# Your task
Set down word for word each line from the start of the listing through the line that contains "COL = sc.collection", both included.

**** Dataset section

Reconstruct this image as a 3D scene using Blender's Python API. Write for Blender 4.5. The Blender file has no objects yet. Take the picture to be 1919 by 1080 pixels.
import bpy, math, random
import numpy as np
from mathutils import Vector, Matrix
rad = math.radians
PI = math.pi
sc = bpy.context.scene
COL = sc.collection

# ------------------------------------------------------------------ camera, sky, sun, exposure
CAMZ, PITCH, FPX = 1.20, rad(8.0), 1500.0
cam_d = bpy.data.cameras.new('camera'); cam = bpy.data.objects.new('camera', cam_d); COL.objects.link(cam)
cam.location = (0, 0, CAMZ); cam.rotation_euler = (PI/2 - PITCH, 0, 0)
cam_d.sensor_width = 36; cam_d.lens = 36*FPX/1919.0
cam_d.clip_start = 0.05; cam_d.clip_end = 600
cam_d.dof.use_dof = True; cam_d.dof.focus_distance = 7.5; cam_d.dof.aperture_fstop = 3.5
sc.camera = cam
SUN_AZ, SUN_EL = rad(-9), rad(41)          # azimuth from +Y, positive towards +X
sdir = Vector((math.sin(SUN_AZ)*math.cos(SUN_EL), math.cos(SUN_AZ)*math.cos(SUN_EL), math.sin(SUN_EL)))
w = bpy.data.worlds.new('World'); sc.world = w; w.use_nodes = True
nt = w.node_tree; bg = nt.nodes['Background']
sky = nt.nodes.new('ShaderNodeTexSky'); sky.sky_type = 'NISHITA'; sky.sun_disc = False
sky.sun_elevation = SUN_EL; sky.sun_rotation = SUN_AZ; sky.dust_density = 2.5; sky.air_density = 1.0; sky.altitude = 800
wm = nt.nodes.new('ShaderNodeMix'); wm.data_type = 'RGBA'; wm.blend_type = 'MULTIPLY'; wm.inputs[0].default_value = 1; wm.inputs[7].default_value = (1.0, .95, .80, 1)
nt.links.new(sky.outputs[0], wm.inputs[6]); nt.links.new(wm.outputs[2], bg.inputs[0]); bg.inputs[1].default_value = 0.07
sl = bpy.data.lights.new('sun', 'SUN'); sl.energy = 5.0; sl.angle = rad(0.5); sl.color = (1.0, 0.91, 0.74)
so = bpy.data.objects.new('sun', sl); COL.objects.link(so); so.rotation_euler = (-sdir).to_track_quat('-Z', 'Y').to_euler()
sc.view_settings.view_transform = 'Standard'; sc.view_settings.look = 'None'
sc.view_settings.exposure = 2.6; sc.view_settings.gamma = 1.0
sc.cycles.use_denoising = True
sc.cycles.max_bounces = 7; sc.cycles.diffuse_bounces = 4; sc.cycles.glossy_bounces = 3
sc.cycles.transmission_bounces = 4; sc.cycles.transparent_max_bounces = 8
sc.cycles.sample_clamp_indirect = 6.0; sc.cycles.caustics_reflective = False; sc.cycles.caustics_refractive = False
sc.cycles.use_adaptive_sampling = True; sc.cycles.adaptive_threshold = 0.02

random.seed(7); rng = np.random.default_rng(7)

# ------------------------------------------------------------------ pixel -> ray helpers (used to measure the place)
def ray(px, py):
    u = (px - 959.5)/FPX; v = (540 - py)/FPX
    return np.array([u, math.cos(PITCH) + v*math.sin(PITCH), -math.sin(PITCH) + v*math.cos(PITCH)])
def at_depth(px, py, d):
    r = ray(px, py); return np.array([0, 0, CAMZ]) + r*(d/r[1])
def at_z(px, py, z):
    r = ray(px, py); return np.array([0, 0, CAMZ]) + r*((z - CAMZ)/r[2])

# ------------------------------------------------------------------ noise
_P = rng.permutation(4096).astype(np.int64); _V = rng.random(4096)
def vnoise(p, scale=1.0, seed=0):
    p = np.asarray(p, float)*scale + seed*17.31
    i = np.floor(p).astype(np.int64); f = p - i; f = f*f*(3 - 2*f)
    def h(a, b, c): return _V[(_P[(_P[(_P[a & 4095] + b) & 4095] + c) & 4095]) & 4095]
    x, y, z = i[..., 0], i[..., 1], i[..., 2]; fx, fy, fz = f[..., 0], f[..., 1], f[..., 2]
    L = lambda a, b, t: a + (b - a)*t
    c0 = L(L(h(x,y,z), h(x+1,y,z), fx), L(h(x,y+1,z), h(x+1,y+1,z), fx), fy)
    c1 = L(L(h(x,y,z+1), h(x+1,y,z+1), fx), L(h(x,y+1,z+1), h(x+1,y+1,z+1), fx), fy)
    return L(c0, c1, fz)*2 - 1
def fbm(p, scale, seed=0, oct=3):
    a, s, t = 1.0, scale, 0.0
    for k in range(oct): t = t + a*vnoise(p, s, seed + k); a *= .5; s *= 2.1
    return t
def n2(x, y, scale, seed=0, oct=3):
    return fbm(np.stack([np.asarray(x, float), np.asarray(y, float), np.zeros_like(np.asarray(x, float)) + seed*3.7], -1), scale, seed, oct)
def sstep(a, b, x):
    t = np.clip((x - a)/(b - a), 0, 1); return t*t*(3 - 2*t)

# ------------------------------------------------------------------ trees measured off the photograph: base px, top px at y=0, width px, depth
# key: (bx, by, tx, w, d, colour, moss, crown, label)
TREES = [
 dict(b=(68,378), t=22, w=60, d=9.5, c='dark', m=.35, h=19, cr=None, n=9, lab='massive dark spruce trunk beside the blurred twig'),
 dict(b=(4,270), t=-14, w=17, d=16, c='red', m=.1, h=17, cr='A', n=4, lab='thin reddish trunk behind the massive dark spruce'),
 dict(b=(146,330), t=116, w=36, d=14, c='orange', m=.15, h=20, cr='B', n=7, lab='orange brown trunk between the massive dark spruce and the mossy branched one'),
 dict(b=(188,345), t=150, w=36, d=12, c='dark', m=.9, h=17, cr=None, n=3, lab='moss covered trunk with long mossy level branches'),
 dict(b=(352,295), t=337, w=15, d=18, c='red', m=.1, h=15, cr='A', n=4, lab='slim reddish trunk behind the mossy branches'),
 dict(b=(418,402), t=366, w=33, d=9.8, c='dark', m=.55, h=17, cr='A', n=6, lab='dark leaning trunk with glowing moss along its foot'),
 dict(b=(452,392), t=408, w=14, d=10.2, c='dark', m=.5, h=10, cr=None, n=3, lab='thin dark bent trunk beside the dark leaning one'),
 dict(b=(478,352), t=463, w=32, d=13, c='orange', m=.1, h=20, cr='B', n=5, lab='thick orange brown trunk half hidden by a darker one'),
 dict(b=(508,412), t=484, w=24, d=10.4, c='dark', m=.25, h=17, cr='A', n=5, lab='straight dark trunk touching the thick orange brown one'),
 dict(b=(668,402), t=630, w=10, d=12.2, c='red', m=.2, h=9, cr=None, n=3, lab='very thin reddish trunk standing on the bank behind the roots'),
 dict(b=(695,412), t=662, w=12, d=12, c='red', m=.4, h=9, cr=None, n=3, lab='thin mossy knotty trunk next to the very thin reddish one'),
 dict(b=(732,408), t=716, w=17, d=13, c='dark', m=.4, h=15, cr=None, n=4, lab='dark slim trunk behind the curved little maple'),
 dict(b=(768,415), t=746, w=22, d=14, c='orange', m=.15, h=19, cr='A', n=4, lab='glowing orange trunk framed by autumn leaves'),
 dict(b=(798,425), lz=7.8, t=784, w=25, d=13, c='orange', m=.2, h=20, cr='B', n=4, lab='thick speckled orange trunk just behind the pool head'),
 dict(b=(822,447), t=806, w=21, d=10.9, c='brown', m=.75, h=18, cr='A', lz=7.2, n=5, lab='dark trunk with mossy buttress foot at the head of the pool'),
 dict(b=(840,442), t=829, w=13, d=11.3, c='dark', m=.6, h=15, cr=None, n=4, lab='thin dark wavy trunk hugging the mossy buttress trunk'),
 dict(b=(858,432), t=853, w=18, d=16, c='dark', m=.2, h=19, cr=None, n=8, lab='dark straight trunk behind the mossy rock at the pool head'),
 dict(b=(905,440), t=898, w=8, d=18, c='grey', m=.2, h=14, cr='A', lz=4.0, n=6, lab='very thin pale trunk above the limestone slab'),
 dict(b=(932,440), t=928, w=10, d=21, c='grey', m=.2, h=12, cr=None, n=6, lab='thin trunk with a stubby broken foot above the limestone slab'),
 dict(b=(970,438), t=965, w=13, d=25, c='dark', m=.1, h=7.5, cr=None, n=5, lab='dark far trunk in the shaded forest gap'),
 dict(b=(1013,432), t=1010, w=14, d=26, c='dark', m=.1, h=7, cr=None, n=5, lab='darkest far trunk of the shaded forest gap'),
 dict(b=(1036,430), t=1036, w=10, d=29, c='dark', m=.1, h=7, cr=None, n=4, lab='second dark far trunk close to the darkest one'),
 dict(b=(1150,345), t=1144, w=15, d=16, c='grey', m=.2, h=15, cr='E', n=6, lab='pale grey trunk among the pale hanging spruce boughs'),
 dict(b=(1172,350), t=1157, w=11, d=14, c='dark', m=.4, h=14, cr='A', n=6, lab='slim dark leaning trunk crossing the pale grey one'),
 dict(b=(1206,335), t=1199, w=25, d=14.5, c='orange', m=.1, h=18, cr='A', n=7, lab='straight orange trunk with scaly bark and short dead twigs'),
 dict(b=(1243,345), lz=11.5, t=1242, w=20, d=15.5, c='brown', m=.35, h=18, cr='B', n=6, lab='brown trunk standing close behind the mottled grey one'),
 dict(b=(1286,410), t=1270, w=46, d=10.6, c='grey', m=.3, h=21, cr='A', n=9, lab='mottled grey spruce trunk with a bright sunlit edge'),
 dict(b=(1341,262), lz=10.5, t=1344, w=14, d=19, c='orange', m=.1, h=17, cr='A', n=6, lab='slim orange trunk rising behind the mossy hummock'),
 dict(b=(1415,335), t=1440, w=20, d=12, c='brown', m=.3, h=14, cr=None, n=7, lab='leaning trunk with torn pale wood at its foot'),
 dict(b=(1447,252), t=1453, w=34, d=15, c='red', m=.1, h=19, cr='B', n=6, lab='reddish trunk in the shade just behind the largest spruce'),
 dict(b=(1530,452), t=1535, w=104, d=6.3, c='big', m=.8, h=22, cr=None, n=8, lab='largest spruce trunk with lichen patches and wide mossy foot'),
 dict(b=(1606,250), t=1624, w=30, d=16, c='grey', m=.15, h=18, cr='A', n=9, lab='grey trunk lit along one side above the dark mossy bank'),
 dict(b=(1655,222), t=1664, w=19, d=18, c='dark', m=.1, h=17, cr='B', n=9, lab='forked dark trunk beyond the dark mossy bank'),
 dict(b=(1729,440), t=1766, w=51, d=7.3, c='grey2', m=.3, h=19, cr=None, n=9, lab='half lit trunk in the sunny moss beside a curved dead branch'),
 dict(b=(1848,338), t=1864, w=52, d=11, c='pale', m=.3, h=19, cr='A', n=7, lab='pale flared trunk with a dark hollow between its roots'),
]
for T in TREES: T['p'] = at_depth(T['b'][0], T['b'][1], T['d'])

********

# Written answer
Reconstruct this image as a 3D scene using Blender's Python API. Write for Blender 4.5. The Blender file has no objects yet. Take the picture to be 1919 by 1080 pixels.
import bpy, math, random
import numpy as np
from mathutils import Vector, Matrix
rad = math.radians
PI = math.pi
sc = bpy.context.scene
COL = sc.collection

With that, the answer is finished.